Como cabe esperar en un autor siempre tan comprometido ideológicamente, resulta evidente la metáfora de una España encerrada o prácticamente asfixiada en sí misma (idea que se refuerza con el apabullante contraste del personaje tan liberado de la chica extranjera, y que se complementa con el leitmotiv visual del incesante paso de camiones que siempre cortan el paso). Pero, de la misma manera que Solo ante el peligro es mucho más que una parábola anti-maccarthista, también este film trasciende la lectura política y coyuntural. De ahí que, aunque la tipología de personajes, sus conflictos y la manera de resolverlos nos remitan a otra mentalidad social y otras costumbres, finalmente subyacen las temáticas humanas universales, como el amor, la soledad, los anhelos, la insatisfacción, las contradicciones…, y, con ello, la perenne modernidad de la obra de arte.

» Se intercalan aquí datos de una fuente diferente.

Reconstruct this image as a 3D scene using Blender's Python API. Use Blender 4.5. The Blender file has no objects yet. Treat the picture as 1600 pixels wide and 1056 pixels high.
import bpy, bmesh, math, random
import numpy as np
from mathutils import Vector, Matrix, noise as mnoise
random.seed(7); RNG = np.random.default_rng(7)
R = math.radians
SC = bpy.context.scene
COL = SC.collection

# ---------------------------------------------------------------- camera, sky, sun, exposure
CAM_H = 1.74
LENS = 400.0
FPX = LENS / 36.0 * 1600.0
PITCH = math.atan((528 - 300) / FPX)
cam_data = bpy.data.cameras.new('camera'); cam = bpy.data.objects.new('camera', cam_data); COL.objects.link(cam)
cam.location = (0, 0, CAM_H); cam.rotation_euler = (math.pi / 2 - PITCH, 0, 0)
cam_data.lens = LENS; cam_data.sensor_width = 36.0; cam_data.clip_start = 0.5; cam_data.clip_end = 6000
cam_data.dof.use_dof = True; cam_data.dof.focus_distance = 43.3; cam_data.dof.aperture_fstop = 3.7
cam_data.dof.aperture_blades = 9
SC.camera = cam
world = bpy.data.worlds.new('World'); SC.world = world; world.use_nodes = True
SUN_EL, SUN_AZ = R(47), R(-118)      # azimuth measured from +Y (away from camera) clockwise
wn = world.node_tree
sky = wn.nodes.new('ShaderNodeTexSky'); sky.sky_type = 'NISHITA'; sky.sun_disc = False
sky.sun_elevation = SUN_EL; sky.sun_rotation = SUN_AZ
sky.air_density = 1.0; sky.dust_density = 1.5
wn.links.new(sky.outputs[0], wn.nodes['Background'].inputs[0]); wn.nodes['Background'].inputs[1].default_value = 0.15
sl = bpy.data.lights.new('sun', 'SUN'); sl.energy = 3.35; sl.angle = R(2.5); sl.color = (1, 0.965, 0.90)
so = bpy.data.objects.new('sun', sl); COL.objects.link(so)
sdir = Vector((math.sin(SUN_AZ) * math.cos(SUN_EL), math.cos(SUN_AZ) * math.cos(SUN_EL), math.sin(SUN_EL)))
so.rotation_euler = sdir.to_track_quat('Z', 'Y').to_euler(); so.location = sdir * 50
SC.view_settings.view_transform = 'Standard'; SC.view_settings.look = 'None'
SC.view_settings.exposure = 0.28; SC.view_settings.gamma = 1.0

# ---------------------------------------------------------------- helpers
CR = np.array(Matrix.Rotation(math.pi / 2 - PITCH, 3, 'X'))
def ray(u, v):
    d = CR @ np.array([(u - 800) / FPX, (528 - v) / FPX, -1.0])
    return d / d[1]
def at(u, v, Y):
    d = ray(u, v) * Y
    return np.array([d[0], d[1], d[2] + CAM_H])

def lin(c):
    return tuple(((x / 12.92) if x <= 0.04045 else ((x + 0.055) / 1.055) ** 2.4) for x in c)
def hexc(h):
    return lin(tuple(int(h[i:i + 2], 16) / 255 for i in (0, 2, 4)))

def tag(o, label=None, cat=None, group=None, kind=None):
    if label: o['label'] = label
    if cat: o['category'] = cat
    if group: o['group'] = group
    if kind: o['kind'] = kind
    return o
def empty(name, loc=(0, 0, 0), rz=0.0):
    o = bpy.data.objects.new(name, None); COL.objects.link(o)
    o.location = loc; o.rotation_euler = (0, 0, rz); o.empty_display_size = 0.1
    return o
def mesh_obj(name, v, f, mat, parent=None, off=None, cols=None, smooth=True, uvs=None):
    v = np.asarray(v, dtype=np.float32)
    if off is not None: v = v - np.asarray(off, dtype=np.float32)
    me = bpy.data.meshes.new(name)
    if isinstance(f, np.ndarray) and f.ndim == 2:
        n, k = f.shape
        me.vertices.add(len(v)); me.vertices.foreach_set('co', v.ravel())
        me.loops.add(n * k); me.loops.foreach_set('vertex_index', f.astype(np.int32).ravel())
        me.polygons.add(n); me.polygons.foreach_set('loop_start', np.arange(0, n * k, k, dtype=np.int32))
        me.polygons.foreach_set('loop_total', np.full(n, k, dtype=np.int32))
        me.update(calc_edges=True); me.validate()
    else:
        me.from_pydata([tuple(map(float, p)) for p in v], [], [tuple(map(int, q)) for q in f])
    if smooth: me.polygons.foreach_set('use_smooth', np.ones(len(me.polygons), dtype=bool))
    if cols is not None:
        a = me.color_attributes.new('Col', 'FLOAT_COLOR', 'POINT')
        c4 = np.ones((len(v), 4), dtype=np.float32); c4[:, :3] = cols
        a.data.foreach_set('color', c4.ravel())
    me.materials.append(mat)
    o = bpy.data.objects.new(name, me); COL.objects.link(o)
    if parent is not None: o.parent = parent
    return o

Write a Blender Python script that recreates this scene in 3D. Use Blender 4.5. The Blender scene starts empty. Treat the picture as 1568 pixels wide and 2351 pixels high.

La vedette de una compañía de revista (Corinne Marchand) sufre un ataque de apendicitis durante un desplazamiento y debe quedarse en un pequeño pueblo español, Medina del Campo, para ser operada. Pero el doctor (Antonio Casas) que se encarga de su intervención se enamora de ella y trata de prolongar su convalecencia. La pequeña y miserable burguesia, vigilante de las apariencias y de los principios nacional-católicos, se verá convulsionada por el soplo de aire fresco, espontaneidad y liberdad de la francesita
Atmósfera lenta, lírica, agridulce. Pequeña obra maestra que nos muestra la vida cotidiana de una ciudad de provincias. El análisis de este microcosmos puede extenderse a la España de la época. Individuos frustrados compartiendo su soledad y necesidades insatisfechas.
Narrada en largos y precisos planos secuencia, la película hace que los personajes reflexionen sobre el sentido de sus vidas y la complaciencia con la que aceptan los fríos días lluviosos y el qué dirán de las malas lenguas.